WASHINGTON: The quiet, tree-lined streets of Washington’s Kalorama district have become home to a cluster of abandoned embassies, their empty halls reflecting the turbulence of global politics. The most recent reminder came in September, when the wildly overgrown vegetation outside the shuttered Syrian Embassy was finally cleared and the country’s flag raised again, symbolising a potential reopening after 11 years.
The compound had been closed by the US government in 2014, amid Syria’s civil war. Its revival follows the Trump administration’s announcement on November 10 that diplomatic ties could resume after the rise of Syria’s new president, Ahmed al-Sharaa, an ex-Islamic State militant who ousted Bashar al-Assad in 2024. However, former Syrian diplomat Bassam Barabandi cautioned that the building’s condition is so deteriorated that it may take years before it becomes operational.
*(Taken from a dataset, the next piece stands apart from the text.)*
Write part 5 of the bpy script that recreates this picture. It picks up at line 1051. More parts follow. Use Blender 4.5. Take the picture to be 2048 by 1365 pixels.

Kalorama’s decay is not limited to the Syrian mission. The Afghan Embassy, closed months after the Taliban’s return in 2021, still has yellowing newspapers stuffed into its mailbox. A once-active mansion that housed Russia’s trade delegation sits idle, its closure part of US reprisals over alleged Russian interference in the 2016 presidential election. Weeds have consumed its parking lot.
Local residents have long complained about the neglected properties, including the abandoned Syrian ambassador’s residence, where neighbours occasionally hired gardeners to tame the unsightly hedges. Notices of cut-off utilities still hang on the doors of several former diplomatic buildings.
According to the US State Department, 29 foreign properties currently sit in similar limbo — among them buildings tied to Afghanistan, Venezuela, Iran, China and Russia — many left frozen by wars, collapsed governments or geopolitical feuds. Their deserted presence now stands as a physical reminder of the unpredictable volatility of international diplomacy.